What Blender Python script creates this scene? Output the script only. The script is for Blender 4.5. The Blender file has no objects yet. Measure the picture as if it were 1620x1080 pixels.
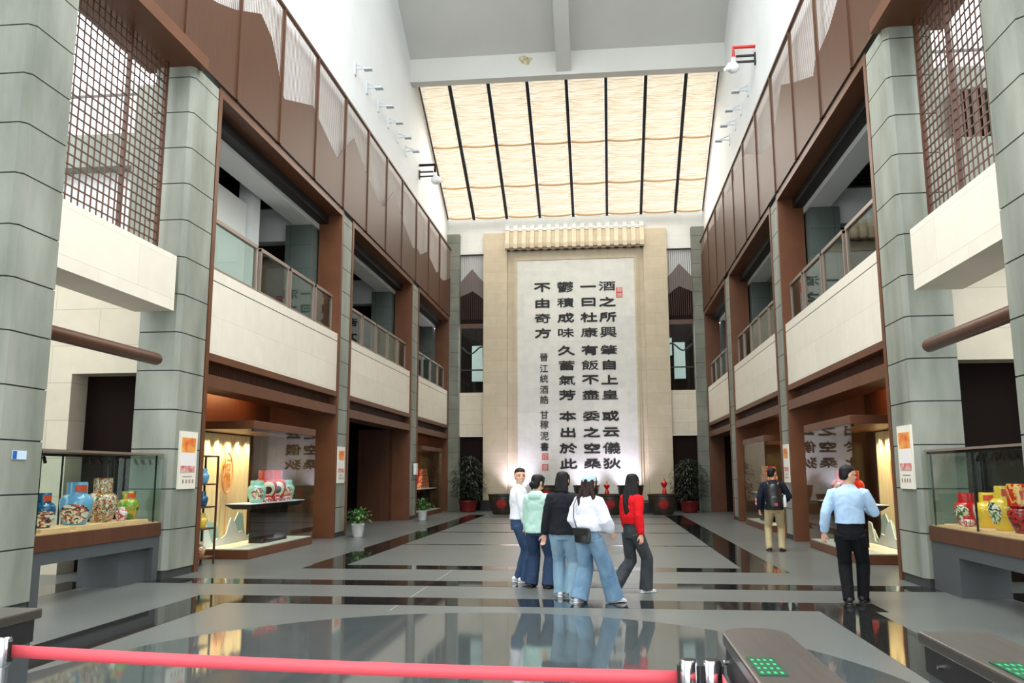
import bpy, bmesh, math, random
from math import sin, cos, pi, radians
from mathutils import Vector, Matrix, noise
random.seed(7)
C = bpy.context.scene.collection
SC = bpy.context.scene

# ------------------------------------------------------------------ camera
F_PX, YAW, PITCH, ROLL = 1330.70, 0.10721, 0.15514, -0.00234
cam_d = bpy.data.cameras.new('camera')
cam = bpy.data.objects.new('camera', cam_d)
C.objects.link(cam)
fw = Vector((-sin(YAW) * cos(PITCH), cos(YAW) * cos(PITCH), sin(PITCH)))
r0 = Vector((cos(YAW), sin(YAW), 0)); u0 = r0.cross(fw)
rr = r0 * cos(ROLL) + u0 * sin(ROLL); uu = u0 * cos(ROLL) - r0 * sin(ROLL)
M = Matrix((rr, uu, -fw)).transposed().to_4x4()
M.translation = Vector((1.1505, 0, 1.6))
cam.matrix_world = M
cam_d.sensor_width = 36.0
cam_d.lens = F_PX * 36.0 / 1620.0
cam_d.clip_start = 0.05; cam_d.clip_end = 300
SC.camera = cam

# ------------------------------------------------------------------ world, lights, exposure
w = bpy.data.worlds.new('sky'); SC.world = w; w.use_nodes = True
wb = w.node_tree.nodes['Background']
wb.inputs[0].default_value = (0.93, 0.97, 1.0, 1); wb.inputs[1].default_value = 2.75
SC.view_settings.view_transform = 'Standard'
SC.view_settings.look = 'None'
SC.view_settings.gamma = 1.0
SC.view_settings.use_curve_mapping = False
SC.view_settings.exposure = 0.36
SC.cycles.use_denoising = True
SC.cycles.max_bounces = 8
SC.cycles.diffuse_bounces = 4
SC.cycles.transparent_max_bounces = 32
SC.cycles.sample_clamp_indirect = 6.0

def area(name, loc, target, sx, sy, power, col=(1, 1, 1), spread=None):
    d = bpy.data.lights.new(name, 'AREA'); d.shape = 'RECTANGLE'; d.size = sx; d.size_y = sy
    d.energy = power; d.color = col
    if spread: d.spread = spread
    o = bpy.data.objects.new(name, d); C.objects.link(o); o.location = loc
    o.rotation_euler = (Vector(target) - Vector(loc)).to_track_quat('-Z', 'Y').to_euler()
    return o
def spot(name, loc, target, power, col=(1, 1, 1), angle=60, blend=.6, rad=.05):
    d = bpy.data.lights.new(name, 'SPOT'); d.energy = power; d.color = col
    d.spot_size = radians(angle); d.spot_blend = blend; d.shadow_soft_size = rad
    o = bpy.data.objects.new(name, d); C.objects.link(o); o.location = loc
    o.rotation_euler = (Vector(target) - Vector(loc)).to_track_quat('-Z', 'Y').to_euler()
    return o
# daylight of both roof lights, plus a fill added at an assumed, unseen entrance
area('near_rooflight_daylight', (0, 11, 15.4), (0, 13, 0), 10.5, 11, 1650, (0.96, 0.99, 1.0))
area('far_rooflight_daylight', (0, 33.7, 14.25), (0, 31.5, 10), 10.5, 5.5, 520, (1.0, 0.95, 0.87))
area('added_entrance_fill', (0, -2.6, 3.2), (0, 14, 4.5), 10, 5.5, 110, (0.95, 0.98, 1.0))
for s in (-1, 1):
    area('side_hall_daylight', (s * 9.3, 9.5, 8.6), (s * 6.5, 11.0, 1.0), 4, 4, 105, (0.93, 0.97, 1.0))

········

* [Do this]: Using the material above, return every line exactly as it appears, minus the pictures.

* [Final answer]:
What Blender Python script creates this scene? Output the script only. The script is for Blender 4.5. The Blender file has no objects yet. Measure the picture as if it were 1620x1080 pixels.
import bpy, bmesh, math, random
from math import sin, cos, pi, radians
from mathutils import Vector, Matrix, noise
random.seed(7)
C = bpy.context.scene.collection
SC = bpy.context.scene

# ------------------------------------------------------------------ camera
F_PX, YAW, PITCH, ROLL = 1330.70, 0.10721, 0.15514, -0.00234
cam_d = bpy.data.cameras.new('camera')
cam = bpy.data.objects.new('camera', cam_d)
C.objects.link(cam)
fw = Vector((-sin(YAW) * cos(PITCH), cos(YAW) * cos(PITCH), sin(PITCH)))
r0 = Vector((cos(YAW), sin(YAW), 0)); u0 = r0.cross(fw)
rr = r0 * cos(ROLL) + u0 * sin(ROLL); uu = u0 * cos(ROLL) - r0 * sin(ROLL)
M = Matrix((rr, uu, -fw)).transposed().to_4x4()
M.translation = Vector((1.1505, 0, 1.6))
cam.matrix_world = M
cam_d.sensor_width = 36.0
cam_d.lens = F_PX * 36.0 / 1620.0
cam_d.clip_start = 0.05; cam_d.clip_end = 300
SC.camera = cam

# ------------------------------------------------------------------ world, lights, exposure
w = bpy.data.worlds.new('sky'); SC.world = w; w.use_nodes = True
wb = w.node_tree.nodes['Background']
wb.inputs[0].default_value = (0.93, 0.97, 1.0, 1); wb.inputs[1].default_value = 2.75
SC.view_settings.view_transform = 'Standard'
SC.view_settings.look = 'None'
SC.view_settings.gamma = 1.0
SC.view_settings.use_curve_mapping = False
SC.view_settings.exposure = 0.36
SC.cycles.use_denoising = True
SC.cycles.max_bounces = 8
SC.cycles.diffuse_bounces = 4
SC.cycles.transparent_max_bounces = 32
SC.cycles.sample_clamp_indirect = 6.0

def area(name, loc, target, sx, sy, power, col=(1, 1, 1), spread=None):
    d = bpy.data.lights.new(name, 'AREA'); d.shape = 'RECTANGLE'; d.size = sx; d.size_y = sy
    d.energy = power; d.color = col
    if spread: d.spread = spread
    o = bpy.data.objects.new(name, d); C.objects.link(o); o.location = loc
    o.rotation_euler = (Vector(target) - Vector(loc)).to_track_quat('-Z', 'Y').to_euler()
    return o
def spot(name, loc, target, power, col=(1, 1, 1), angle=60, blend=.6, rad=.05):
    d = bpy.data.lights.new(name, 'SPOT'); d.energy = power; d.color = col
    d.spot_size = radians(angle); d.spot_blend = blend; d.shadow_soft_size = rad
    o = bpy.data.objects.new(name, d); C.objects.link(o); o.location = loc
    o.rotation_euler = (Vector(target) - Vector(loc)).to_track_quat('-Z', 'Y').to_euler()
    return o
# daylight of both roof lights, plus a fill added at an assumed, unseen entrance
area('near_rooflight_daylight', (0, 11, 15.4), (0, 13, 0), 10.5, 11, 1650, (0.96, 0.99, 1.0))
area('far_rooflight_daylight', (0, 33.7, 14.25), (0, 31.5, 10), 10.5, 5.5, 520, (1.0, 0.95, 0.87))
area('added_entrance_fill', (0, -2.6, 3.2), (0, 14, 4.5), 10, 5.5, 110, (0.95, 0.98, 1.0))
for s in (-1, 1):
    area('side_hall_daylight', (s * 9.3, 9.5, 8.6), (s * 6.5, 11.0, 1.0), 4, 4, 105, (0.93, 0.97, 1.0))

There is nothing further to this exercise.